Went to the park last weekend to catch up on some reading. One of my little known habits is that I prefer to sit on the bleachers, in view of an empty baseball field. For some reason, I’ve always found baseball fields to be a very calming presence, and good for doing serious thinking. I was sitting there pouring through Joseph Campbell’s Occidental Mythology, when an older man in a tracksuit walked over, glanced up at me, and said, “They got any chinning bars around here?”
I said, “ehh… you mean for chin ups?”
He says, “Yeah, what the hell else is a chinning bar?”
He had a very friendly, yet no-nonsense Irish-New Yorker feel to him. He reminded me of an old boiler-room boss I had when I worked for a financial newspaper. Friendly, but gruff. Perhaps seeing a person reading in front of a baseball field was some sort of sub-conscious New Yorky behavioral code – so he knew he could get an interesting response out of me through approaching.
And so began a conversation in which the stranger and I found out that we were both from New York (he grew up in Long Beach, Long Island), he came from an Irish-German family, and apparently was an actor of some renowned. While he looked vaguely familiar, I didn’t realize on what scale until he mentioned participating in Seabiscuit. In the meantime, we conversationally wandered through Joseph Campbell, Alan Watts, religion, psychology, existentialism, Camus, Sartre, and a little bit about stand up comedy.
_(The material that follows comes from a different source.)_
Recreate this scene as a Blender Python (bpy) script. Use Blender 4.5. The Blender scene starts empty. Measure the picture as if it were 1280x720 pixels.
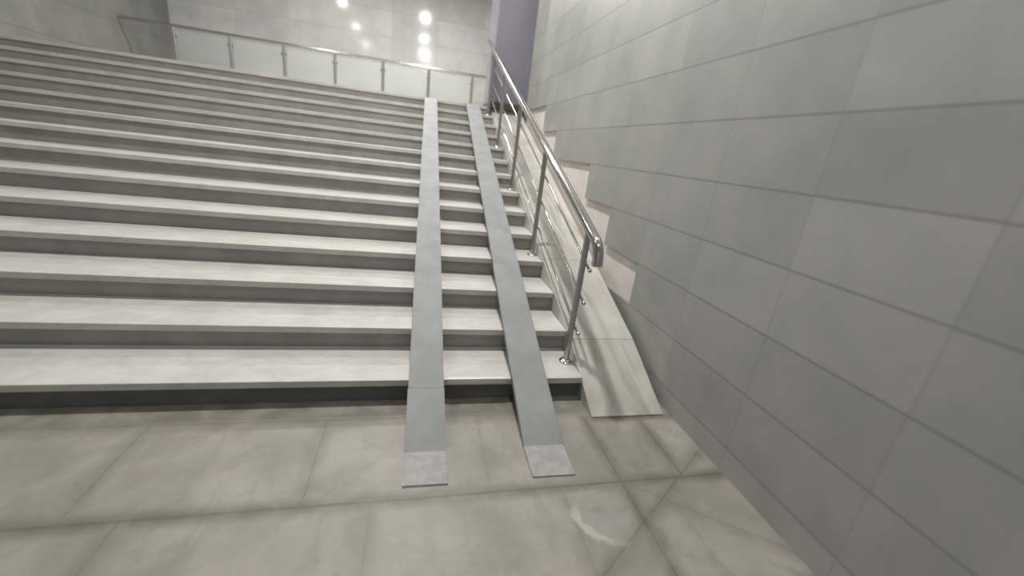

He remarked that I could find out more through the “IMDBees,” though admitted his ignorance of computers and the internet in general. Upon returning home, I found out that the Eddie Lauter I was speaking to was rated as IMDB’s number one character actor of all time. And he’d been in My Blue Heaven (one of my childhood dark horse comedy favorites). Not to mention the lead prison guard in The Longest Yard, a detective in True Romance, a parent in School Ties, and a role in Star Trek: TNG. I’ve probably seen his face dozens of times, in my 80s TV/Movie meanderings.
In a revelation that he had recently been into Zen philosophy, he quoted the phrase, “You are what you do.”
If that’s true, Eddie is many, many different things all at once, including a very thoughtful individual.
If you’re interested in what Eddie is up to these days, he’s apparently working out the outline of a one-man show, in which he’ll do some storytelling on stage — and I get the sense that he’s got a ton of fascinating stories to tell about the past 40 years of Hollywood.
In any case, it was a welcomed, unusual, and quintessentially Los Angeles day at the park.